Insurgents have killed more than 1,000 people in the past two
months since Iraqi Prime Minister Ibrahim Al-Jaafari took office.
Two new polls reflect American unease about the war. An ABC
News-Washington Post poll released yesterday showed that 56
percent of Americans disapprove of Bush's Iraq strategy and
almost a quarter say they're ``angry'' about the war. Still, 58
percent say they don't want troops to withdraw before order is
restored. A CNN/USA Today/Gallup survey found only 34 percent of
Americans think the U.S. and its allies are winning the war.
Combat Readiness
The U.S. says it has trained and equipped 168,500 Iraqi
security forces, and plans to have about 275,000 by June 2006.
Analysts say those numbers don't reflect how many can effectively
replace the U.S. military. There are ``only a handful of units
that can operate with some degree of independence,'' Anthony
Cordesman, a military analyst at the Center for Strategic and
International Security in Washington, told reporters June 24.
The Pentagon says its estimates on the combat readiness of
Iraqi forces are classified. Iraqi Foreign Minister Hoshyar
Zebari, at the United Nations on May 31, challenged Bush
administration assurances of progress in training.
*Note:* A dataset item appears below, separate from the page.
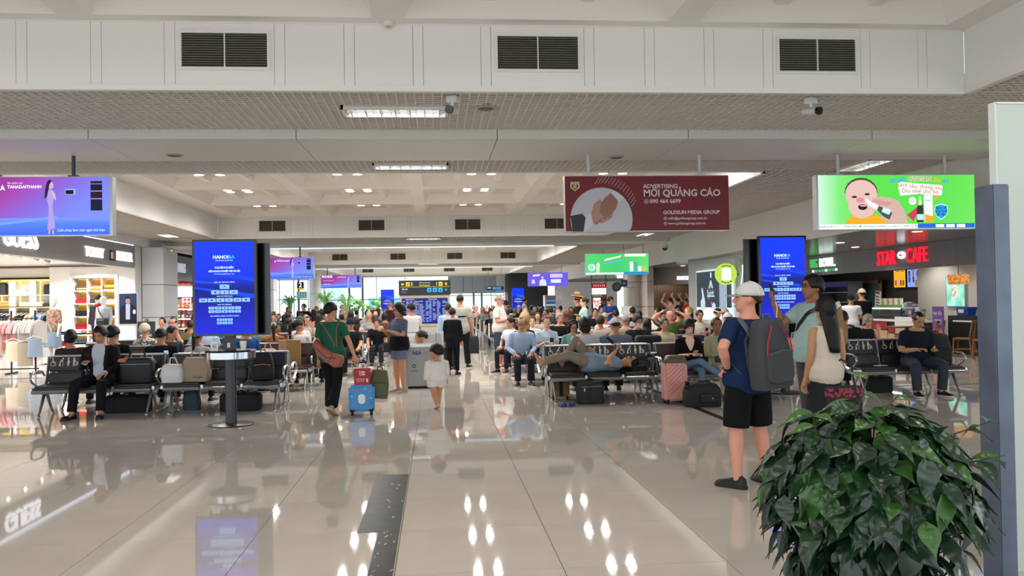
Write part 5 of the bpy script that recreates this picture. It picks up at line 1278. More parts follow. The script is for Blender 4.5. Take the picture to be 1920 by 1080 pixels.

U.S. ``numbers
and charts'' on Iraqi forces mask continuing problems with
leadership and performance, he said. ``It's very important to
accelerate the training.''
No Easy Options
Bush has no easy options in Iraq. Leaving before Iraqi
troops are capable of taking over could lead to civil war or
anarchy, analysts say. Setting a timetable for departure would
inspire more attacks by insurgents.
``There are some people who think we can walk away from it
and everything will be okay,'' says John Pike, director of
Globalsecurity.org, an Alexandria, Virginia-based defense-
research group. ``If we were going to walk away from it, it would
be Bosnia with oil.''
A new U.S. Central Intelligence Agency assessment says Iraq
is now a more potent breeding ground for Islamic terrorists than
Afghanistan was in the 1980s. The number of insurgents flowing
into Iraq has increased over the last six months and the
insurgency's strength is undiminished in that time period,
General John Abizaid, commander of U.S. forces in the Middle East
told the Senate Armed Services Committee on June 23.
Increasing the number of U.S. troops in Iraq would be
politically and militarily implausible given the strains on the
military. Experts say it would also fuel Iraqi nationalism. And
staying the current course leads to more U.S. deaths.
``Anyone who calls for a timetable is part of the problem
and not part of the solution,'' Cordesman says.
Training
Assuming Iraqi security forces are trained on schedule,
``and assuming everything is stable, they would be able to start
drawing down by the end of next year, down to half the current
numbers by the presidential election'' in 2008, Pike says.
The parallels between Iraq and Vietnam are ``quite strong,''
says Ohio State University Professor John Mueller, a political
science professor who has written two books on war and public
opinion.
``It's the same thing,'' he says. ``Vietnamization there;
here it is Iraqization. The basic idea is you cut and run and set
up some kind of government, a political and military system
behind you. You give it a certain amount of money and you leave,
and that is essentially what happened in Vietnam.''
The number of U.S. casualties now in Iraq is less and the
insurgency there isn't state-backed as it was in Vietnam, Mueller
notes. ``But the basic idea,'' he says, is ``slogging on until
this enemy somehow breaks. We never got there in Vietnam.''
Political Shift
In 1966, as the Vietnam build-up was underway, Democrats
lost three seats in the Senate and 47 in the House, though they
retained control of both chambers. Today, Republicans hold
slimmer majorities, outnumbering Democrats 55 to 44 in the Senate
and 231 to 202 in the House.
As public support erodes for keeping American troops in
Iraq, Republicans increasingly express fears that mounting
casualties will harm them politically next year.
No Republican is calling for an immediate withdrawal,
although conservative Republican Representative Walter Jones of
North Carolina joined Democrats in calling for troops to start
coming home by October 2006.
Senator John McCain, the Arizona Republican, says he senses
concern among his Republican colleagues. ``Whenever the polls
show indicators that Americans are concerned, it's reflected in
their representatives,'' he said in an interview.
`Resolved Isn't Enough'
``What's the only scenario that would make us leave before
we should? Public support eroding,'' says South Carolina
Republican Senator Lindsey Graham. ``I believe the president is
resolved. But being resolved isn't enough. There has to be
corrective action.''
Some Republicans are nervous because they ``don't see light
at the end of the tunnel,'' Senator Charles Grassley, the Iowa
Republican, says. Republicans' angst is so sharp that MoveOn, the
political-action committee that campaigned for Democratic
presidential candidate John Kerry in 2004, plans to recycle it on
television ads starting today.
The ads feature Hagel's charge, from an interview with U.S.
News and World Report published June 19, that ``the White House
is completely disconnected from reality.'' MoveOn, which has
received money from donors such as financier George Soros, plans
to spend $500,000 on the TV and print campaign, according to an e-
mailed statement yesterday from spokesman Trevor Fitzgibbon.